For many slaves the "Middle Passage" marked the beginning, not the end of their forced migration from Africa and their voyage into slavery. Gregory O'Malley provides the first, detailed exploration of the intercolonial slave trade, the trade that continued the process of enslavement and forced migration beyond the Middle Passage.
For many slaves, the Middle Passage ended with the arrival of their ship at a Caribbean entrepôt such as Jamaica or Barbados. Local plantation owners and merchant slave traders purchased slaves either at auction or from the transatlantic ship captain. Plantation owners tended to purchase healthy, male slaves in the prime of their lives. Slave traders often purchased the slaves the plantation owners didn’t want for transshipment to other North and South American ports, where the infrequency of slave ship arrivals made buyers less picky about the health, sex, and age of slaves. O’Malley focuses on this transshipment trade.
O’Malley sets out to prove five important points about the intercolonial slave trade:
1. The intercolonial slave trade was “robust” in scale.
2. The extensive scale of the intercolonial slave trade powerfully shaped enslaved people's experiences.
3. The intercolonial slave trade was not just incidental to the British transatlantic slave trade, but VITAL to its growth and to the growth of American slavery in general.
4. The intercolonial slave trade facilitated other branches of commerce, which entangled the profits of many traditional trades with the buying and selling of people.
5. The intercolonial slave trade influenced imperial policy. It pushed Great Britain, France, and Spain away from mercantilism and toward policies of free trade.
O'Malley takes on an ambitious project, but he argues all five points convincingly because he has the facts and figures to illustrate his points.
O’Malley relies on shipping records, the business papers of merchants, and state papers to prove his points. These matter-of-fact records reveal that the intercolonial slave trade was hemispheric in nature; it often began in the Caribbean and stretched to mainland North and South America. These documents also show that many British intercolonial slave traders used the slaves as a gateway commodity.
British manufacturers and merchants wanted to trade British goods in Spanish and French North American ports. As neither the French nor the Spanish could satiate their colonists’ demands for slaves, French and Spanish governors and customs officials often turned a blind eye when British ships entered their ports with slaves. Ports once closed to the British opened for slaves.
Rather quickly, British merchants learned that the more slaves they shipped to foreign ports, the more opportunities they had to trade British produce and manufactured goods. They filled ship holds with a minimum number of slaves needed to enter a foreign port and packed the rest of the holds with British manufactured goods and produce. Once ship captains disembarked their human cargo, they unloaded the rest of these goods.

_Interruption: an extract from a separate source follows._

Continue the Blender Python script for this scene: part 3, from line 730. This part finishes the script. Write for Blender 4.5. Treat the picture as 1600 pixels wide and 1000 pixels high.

O’Malley points out that the British desire to open ports to its goods resulted in the greatest horror of the intercolonial slave trade: African people became commodities. O’Malley provides ample evidence to argue this point. Business and state papers reflect that British intercolonial slave traders and the imperial government viewed Africans not as humans, but as commodities to be traded and used to open markets to British goods. However, I wish he had provided a bit more evidence to differentiate this mindset from that of the transatlantic slave traders.
This book is well-written and well-argued, but it is a dense read.
O’Malley did not have the luxury of having scores of slave narratives to tell him how Africans experienced their Middle or intercolonial passages. He does not ignore how they experienced the trade. He uses the scant personal and second-hand accounts he found, as well as the matter-of-fact business and legal records he uses throughout the book, to infer and make educated guesses about the slaves’ experiences. Unfortunately, without these first-hand accounts, there are no historical persons who readers can follow and live through vicariously throughout the book.
Although a dense read, I thought it was well-worth my time. O'Malley's work deepened my understanding of the slave trade, how and why slavery expanded throughout the western hemisphere, and why the slave trade lasted for over a century.